Fin 2021

Septembre, nouvelle vie. Octobre, Inktober. Novembre, la vie qui s’accélère. Décembre, les derniers devoirs pour la fac. Des centaines, des milliers de mots répandus en commentaires, synthèses, compte-rendus, fiches de lecture et autres devoirs. On consigne beaucoup de ressentis, j’en partage tout autant lors de mes Whatsapp quotidiens avec le boyfriend, et ne laisse plus rien pour ici.

Mes étonnements de septembre sont déjà si loin pour certains.

En début d’année, j’ai rencontré une fashionista qui n’aime pas lire, une très jeune fille aux grands yeux cillés qui me rappelle ma cousine au même âge,  un parfait avatar de la bourgeoisie catholique qui ressemble à s’y méprendre à une amie versaillaise du conservatoire – même aplomb, mêmes proportions, mêmes épaulements -, une autre qui sauve le monde tous les dimanches matin… J’avais l’impression de les avoir toutes déjà rencontrées ou cernées, incapable de voir autre chose que leurs aveuglants contours bourdieusiens ou le décalque d’autres personnes connues. Leurs remarques m’ont parues naïves, leurs raisonnements inaboutis, laissant pourtant supposer un aplomb et une intelligence dont je ne pouvais pas douter : la différence d’âge que je minimisais me frappait de plein fouet. Aujourd’hui, je l’ai admise, je la reconnais, et ces personnes ont cessé de n’être que leur âge et la catégorie socio-professionnelle de leurs parents : ces contours sont toujours là, mais à la marge, bien discrets face aux couleurs, aux caractères et aux histoires qui les débordent. Ces personnes que je ne voyais que comme des caricatures d’elles-mêmes sont en passe de devenir des amies, et si je m’étonne encore parfois des années qui nous séparent, c’est pour mieux laisser l’écart s’emplir de tendresse et d’admiration, car toutes sont surprenantes et admirables à leur manière – pas juste pour leur âge, mais pour elles-mêmes. J’ai une chance assez incroyable d’être tombée dans cette promotion.

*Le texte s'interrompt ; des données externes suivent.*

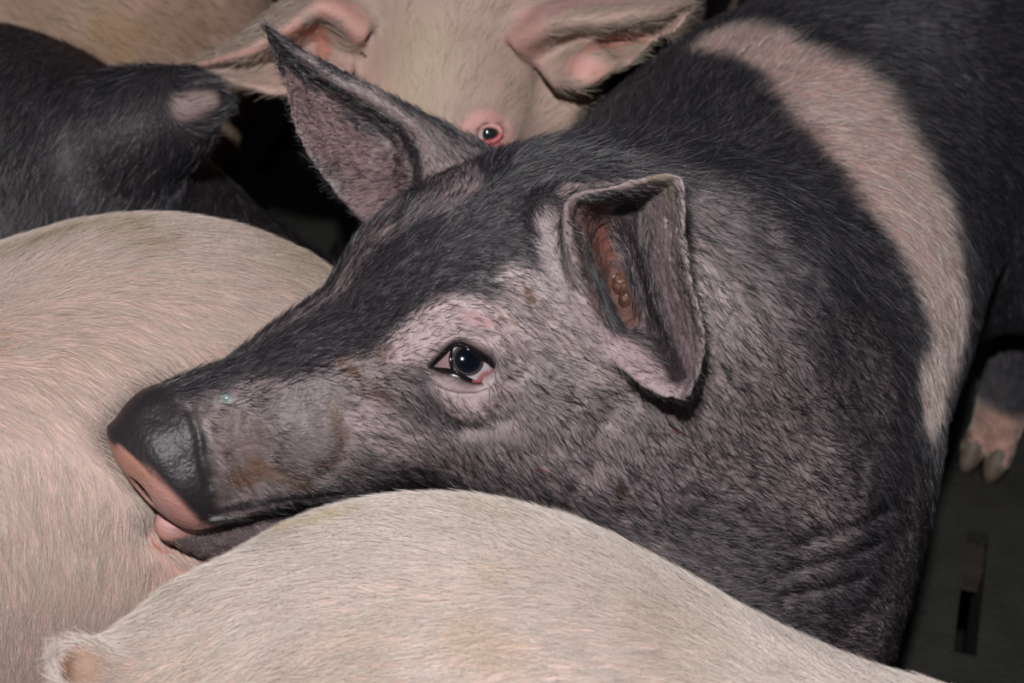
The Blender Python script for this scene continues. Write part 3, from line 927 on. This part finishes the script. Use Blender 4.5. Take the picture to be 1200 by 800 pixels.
    q = np.linalg.norm(V - P(390, 150, 1.13), axis=1); sk.hl[q < .09] *= .75
    # ---- the white belt
    wb = dict(col=lin(176, 140, 134), hc=lin(178, 164, 158), hd=.75, hl=1.25, rag=.010)
    p([(850, 45), (900, 62), (960, 100)], .042, seed=2, soft=.5, **wb)
    p([(980, 115), (1022, 170), (1065, 230)], .072, seed=3, soft=.45, **wb)
    p([(1060, 240), (1092, 300), (1108, 360)], .060, seed=4, soft=.45, **wb)
    p([(1108, 360), (1100, 420), (1090, 455)], .036, seed=5, soft=.45, **wb)
    # pink-white feet
    w = (1 - sm(.065, .085, Z + .01 * fbm(V * 40, 8)))
    sk.blend(w, col=lin(170, 130, 120), hc=lin(190, 180, 165), hd=.5, hl=.6)
    # nothing grows inside the mouth and eye opening
    d = np.linalg.norm(V - EYE_C, axis=1); sk.hd[d < EYE_R + .004] = 0

MAIN_ARROWS = [(200, 458, 1, -.25), (230, 480, 1, .1), (300, 412, 1, -.45), (400, 350, 1, -.7), (330, 440, 1, -.35), (300, 500, 1, .1), (340, 540, 1, .2), (400, 560, 1, .3), (430, 470, 1, .1), (420, 420, 1, -.3),
    (230, 520, .6, .5), (290, 580, .5, .8), (240, 635, .5, 1), (300, 618, .7, .9), (215, 640, .1, 1), (480, 350, 1, -.6), (480, 400, 1, -.45), (530, 370, 1, -.45), (575, 370, 1, .35), (600, 400, .7, .8),
    (500, 300, 1, -.6), (560, 250, 1, -.55), (590, 310, 1, -.35), (640, 200, 1, -.25), (610, 350, 1, .15), (650, 380, 1, .4), (530, 450, .3, 1), (560, 480, .5, 1), (500, 500, .7, .8), (480, 540, 1, .5),
    (450, 560, 1, .35), (550, 530, .7, .8), (620, 480, .6, .8), (620, 430, 1, .35), (600, 580, .9, .7), (660, 520, .6, .9), (690, 470, .8, .5), (720, 520, .6, .8), (700, 600, 1, .4), (780, 560, .7, .8), (800, 620, 1, .12),
    (860, 520, .7, .7), (870, 640, 1, .0), (900, 690, 1, -.15), (840, 460, .6, .8), (860, 400, .6, .85), (850, 330, .7, .7), (830, 260, .9, .4), (900, 440, .75, .7), (950, 560, .9, .5), (980, 620, 1, .1), (1020, 560, .8, .6), (960, 680, .9, .3),
    (900, 300, .8, .6), (960, 380, .8, .75), (1010, 460, .7, .9), (1040, 560, .5, 1), (880, 230, 1, .15), (830, 190, 1, -.15), (780, 170, .9, -.5), (720, 165, 1, -.35), (760, 130, .6, -.9), (820, 110, .4, -1), (850, 140, .8, -.7),
    (900, 160, 1, -.4), (960, 220, 1, .2), (1000, 300, .9, .7), (1050, 400, .5, 1), (880, 80, .5, -.6), (850, 50, .5, -.9), (960, 120, 1, .15), (1020, 160, .95, .5), (1060, 230, .7, .8), (1090, 300, .5, 1), (1100, 380, .2, 1), (1085, 450, .1, 1),
    (960, 40, 1, -.1), (1050, 50, 1, .3), (1120, 110, .9, .6), (1160, 200, .7, .9), (1180, 300, .5, 1), (1190, 60, 1, .35), (1175, 440, .1, 1), (1175, 520, 0, 1),
    # ears
    (640, 260, .3, 1), (650, 320, .5, 1), (690, 390, .8, .9), (665, 215, .8, -.3), (720, 213, 1, .4), (780, 208, .8, .3), (795, 260, .5, .2), (800, 320, .8, .3), (812, 380, .9, .4), (805, 440, .6, .8), (740, 410, .9, .7), (780, 450, .9, .9), (760, 360, .6, .9),
    (745, 290, .3, 1), (700, 290, -.1, 1), (720, 260, .2, 1),
    (320, 45, -.7, -.6), (350, 100, -1, -.2), (400, 150, -1, -.15), (440, 190, -1, -.1), (400, 190, -.9, .3), (440, 240, -.8, .5), (460, 220, -.9, .3), (400, 80, -.9, -.4), (460, 118, -.9, -.5), (490, 160, -.7, -.7), (505, 200, -.5, -.9), (530, 165, -.7, -.6), (540, 210, -.3, -1), (345, 120, -1, .1)]
def sphere_mesh(c, R, nu=64, nv=48, pole=None):
    pole = unit(pole if pole is not None else np.array([0, 0, 1.0]))
    a = unit(np.cross(pole, [0.3, 0.9, .2])); b = np.cross(pole, a)
    V = [c + pole * R]; F = []
    for i in range(1, nv):
        t = math.pi * i / nv
        for k in range(nu):
            p = 2 * math.pi * k / nu
            V.append(c + R * (pole * math.cos(t) + (a * math.cos(p) + b * math.sin(p)) * math.sin(t)))
    V.append(c - pole * R)
    for k in range(nu): F.append((0, 1 + k, 1 + (k + 1) % nu))
    for i in range(nv - 2):
        for k in range(nu):
            o = 1 + i * nu
            F.append((o + k, o + nu + k, o + nu + (k + 1) % nu, o + (k + 1) % nu))
    l = len(V) - 1; o = 1 + (nv - 2) * nu
    for k in range(nu): F.append((l, o + (k + 1) % nu, o + k))
    return np.array(V), F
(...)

En cours d’analyse d’œuvre, une vidéo de danse contemporaine, danseuse aux cheveux tirant sur le rouge, mouvement incisif, jambes manifestement musclées par la technique classique. Qui a reconnu Sylvie Guillem ? Nous sommes environ 3 sur 33. La plupart la connaissent de nom, de loin, quelques-unes pas du tout. L’enseignant s’étonne : ne pas connaître Sylvie Guillem en licence danse, c’est comme aller voir un match de foot et ne pas savoir qui est Zidane. Sylvie Guillem, je l’ai vue danser du contemporain au théâtre des Champs-Elysées dans ses derniers spectacles ; elle avait déjà pris sa retraite quand mes camarades ont été en âge de décider des spectacles qu’elles iraient voir. Elles ne l’ont pas vue sur scène, ni sur les pubs Rolex dans l’espace urbain ou en couverture du Monde magazine. Notre enseignant, qui a probablement assisté à ses rôles classiques à l’Opéra, ne mesure pas que, pour elles, Sylvie Guillem est au mieux un personnage de légende, au même titre qu’Anna Pavlova ou Alicia Alonso – une figure de l’histoire du ballet… pour laquelle elles n’ont pas forcément une appétence innée, étant majoritairement plus attirées par la danse contemporaine que classique. J’ai dix à quinze ans de plus que la plupart de mes camarades ; probablement dix de moins que notre enseignant : à mi-chemin entre elles et lui, je comprends à la fois l’étonnement réprobateur de celui-ci et les récriminations de celles-là. Probablement que Zidane constitue lui-même une référence datée ; les gamins d’aujourd’hui connaissent surtout M’bappé, non ?

– Cet Eastpack ? Je l’ai depuis la 4e.
– Ah, je n’étais pas née !
Cette boutade m’a laissée incrédule ; on a calculé pour de vrai : elle n’était pas née.

Je ne me fais pas au temps qui passe : c’est lui qui me façonne, et déjà mon corps s’incline et se meut sans y penser entre les pièces de mon nouveau chez-moi, dans le couloir où portes, cloisons et rétrécissement m’obligeaient à mon emménagement à un mouvement heurté, négocié. La sensation de contrainte a disparu, et mes doigts trouvent les interrupteurs sans tâtonner : j’ai appris ce nouvel espace par corps.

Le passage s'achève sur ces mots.